5-10 years is not that long a time, considering many scripts
have been running unchanged since the 90s or early 2000s.

While I'm happy to see my favorite language learning new tricks;
I strongly agree with everything Dave Mitchell said, especially
about "use v7".

Practically every protocol and data format nowadays advertises a
version number, and some of us use SPDX identifiers for licenses.
So think it's reasonable to require "use v7" or "use v8", etc.
in every package that wants new goodies.

I think it'll allow users to adopt new features sooner if it can
be done piecemeal for a large codebase, rather than all at once.

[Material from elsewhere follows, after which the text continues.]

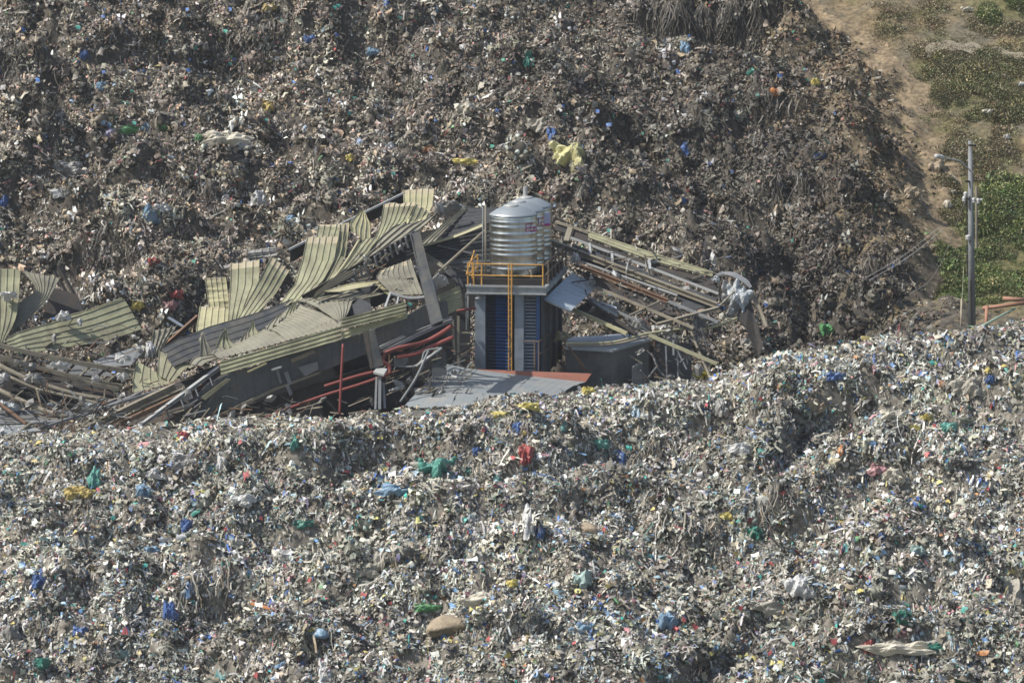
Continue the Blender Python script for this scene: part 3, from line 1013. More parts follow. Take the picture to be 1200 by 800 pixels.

Fwiw, I wasted around 15 years of my life as a Rubyist; and
contributed to the core VM for ~8 of those years.  Every yearly
release was a struggle with deprecations and feature removals.
It never felt like I could build anything that could last
without constant care and feeding.

I still wrote and maintained some Perl throughout that time
(MogileFS and git.git).  It was a much smoother experience.  Not
perfect, but the only Perl incompatibilities I can remember off
the top of my head was a warning for abusing undefined behavior
on "each" and unescaped "{}" in regexps.

> I also need some examples as to why unicode_strings is problematic.  The
> dodgy behavior it fixes can't be what is intended going forward.  Maybe the
> default becomes it goes on, and you can turn it off for binary-like data
> with a renamed 'use bytes'.

I'm no expert in human texts, but it seems the world isn't as
textual, nowadays.  HTTP/2 and HTTP/3 are binary, at least; TLS
is everywhere; and I use pack/unpack/substr a fair amount for
random stuff, especially since I prefer to avoid XS or C.

I've always liked that Perl is close to Unix; especially in the
regard that one can treat everything as a bag-of-bytes.